Take the listing and print it in full, exactly as given.

•••

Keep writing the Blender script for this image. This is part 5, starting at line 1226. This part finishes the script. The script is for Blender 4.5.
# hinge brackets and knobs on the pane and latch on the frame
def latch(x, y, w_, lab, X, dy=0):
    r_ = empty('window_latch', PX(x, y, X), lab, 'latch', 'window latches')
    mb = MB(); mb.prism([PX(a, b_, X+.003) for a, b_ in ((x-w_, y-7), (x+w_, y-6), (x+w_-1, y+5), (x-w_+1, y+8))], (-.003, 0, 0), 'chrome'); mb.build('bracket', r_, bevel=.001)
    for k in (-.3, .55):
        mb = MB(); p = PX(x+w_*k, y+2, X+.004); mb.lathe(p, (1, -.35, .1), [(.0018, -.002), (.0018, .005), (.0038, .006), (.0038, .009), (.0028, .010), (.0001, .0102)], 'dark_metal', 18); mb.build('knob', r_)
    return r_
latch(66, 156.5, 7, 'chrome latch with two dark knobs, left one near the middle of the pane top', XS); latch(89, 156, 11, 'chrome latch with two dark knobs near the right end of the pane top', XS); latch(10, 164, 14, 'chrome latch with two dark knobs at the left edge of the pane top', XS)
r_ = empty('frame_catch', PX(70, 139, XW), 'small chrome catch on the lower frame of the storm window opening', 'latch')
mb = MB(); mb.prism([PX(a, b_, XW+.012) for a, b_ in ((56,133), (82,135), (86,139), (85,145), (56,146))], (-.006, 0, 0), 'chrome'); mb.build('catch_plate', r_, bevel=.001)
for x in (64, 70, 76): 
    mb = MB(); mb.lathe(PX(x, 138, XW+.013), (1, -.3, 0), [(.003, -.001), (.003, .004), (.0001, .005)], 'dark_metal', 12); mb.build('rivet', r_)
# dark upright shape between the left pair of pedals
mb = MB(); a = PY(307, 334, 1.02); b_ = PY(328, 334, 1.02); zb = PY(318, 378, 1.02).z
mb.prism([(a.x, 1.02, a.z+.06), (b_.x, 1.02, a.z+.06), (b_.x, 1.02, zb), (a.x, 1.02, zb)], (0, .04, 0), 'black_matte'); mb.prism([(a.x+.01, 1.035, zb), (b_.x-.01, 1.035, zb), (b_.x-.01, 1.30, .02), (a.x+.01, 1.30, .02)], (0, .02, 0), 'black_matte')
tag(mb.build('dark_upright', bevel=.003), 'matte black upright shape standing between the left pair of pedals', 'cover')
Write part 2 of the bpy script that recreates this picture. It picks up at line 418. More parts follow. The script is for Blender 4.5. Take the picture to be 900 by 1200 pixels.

•••

Complete answer
Keep writing the Blender script for this image. This is part 5, starting at line 1226. This part finishes the script. The script is for Blender 4.5.
# hinge brackets and knobs on the pane and latch on the frame
def latch(x, y, w_, lab, X, dy=0):
    r_ = empty('window_latch', PX(x, y, X), lab, 'latch', 'window latches')
    mb = MB(); mb.prism([PX(a, b_, X+.003) for a, b_ in ((x-w_, y-7), (x+w_, y-6), (x+w_-1, y+5), (x-w_+1, y+8))], (-.003, 0, 0), 'chrome'); mb.build('bracket', r_, bevel=.001)
    for k in (-.3, .55):
        mb = MB(); p = PX(x+w_*k, y+2, X+.004); mb.lathe(p, (1, -.35, .1), [(.0018, -.002), (.0018, .005), (.0038, .006), (.0038, .009), (.0028, .010), (.0001, .0102)], 'dark_metal', 18); mb.build('knob', r_)
    return r_
latch(66, 156.5, 7, 'chrome latch with two dark knobs, left one near the middle of the pane top', XS); latch(89, 156, 11, 'chrome latch with two dark knobs near the right end of the pane top', XS); latch(10, 164, 14, 'chrome latch with two dark knobs at the left edge of the pane top', XS)
r_ = empty('frame_catch', PX(70, 139, XW), 'small chrome catch on the lower frame of the storm window opening', 'latch')
mb = MB(); mb.prism([PX(a, b_, XW+.012) for a, b_ in ((56,133), (82,135), (86,139), (85,145), (56,146))], (-.006, 0, 0), 'chrome'); mb.build('catch_plate', r_, bevel=.001)
for x in (64, 70, 76): 
    mb = MB(); mb.lathe(PX(x, 138, XW+.013), (1, -.3, 0), [(.003, -.001), (.003, .004), (.0001, .005)], 'dark_metal', 12); mb.build('rivet', r_)
# dark upright shape between the left pair of pedals
mb = MB(); a = PY(307, 334, 1.02); b_ = PY(328, 334, 1.02); zb = PY(318, 378, 1.02).z
mb.prism([(a.x, 1.02, a.z+.06), (b_.x, 1.02, a.z+.06), (b_.x, 1.02, zb), (a.x, 1.02, zb)], (0, .04, 0), 'black_matte'); mb.prism([(a.x+.01, 1.035, zb), (b_.x-.01, 1.035, zb), (b_.x-.01, 1.30, .02), (a.x+.01, 1.30, .02)], (0, .02, 0), 'black_matte')
tag(mb.build('dark_upright', bevel=.003), 'matte black upright shape standing between the left pair of pedals', 'cover')
Write part 2 of the bpy script that recreates this picture. It picks up at line 418. More parts follow. The script is for Blender 4.5. Take the picture to be 900 by 1200 pixels.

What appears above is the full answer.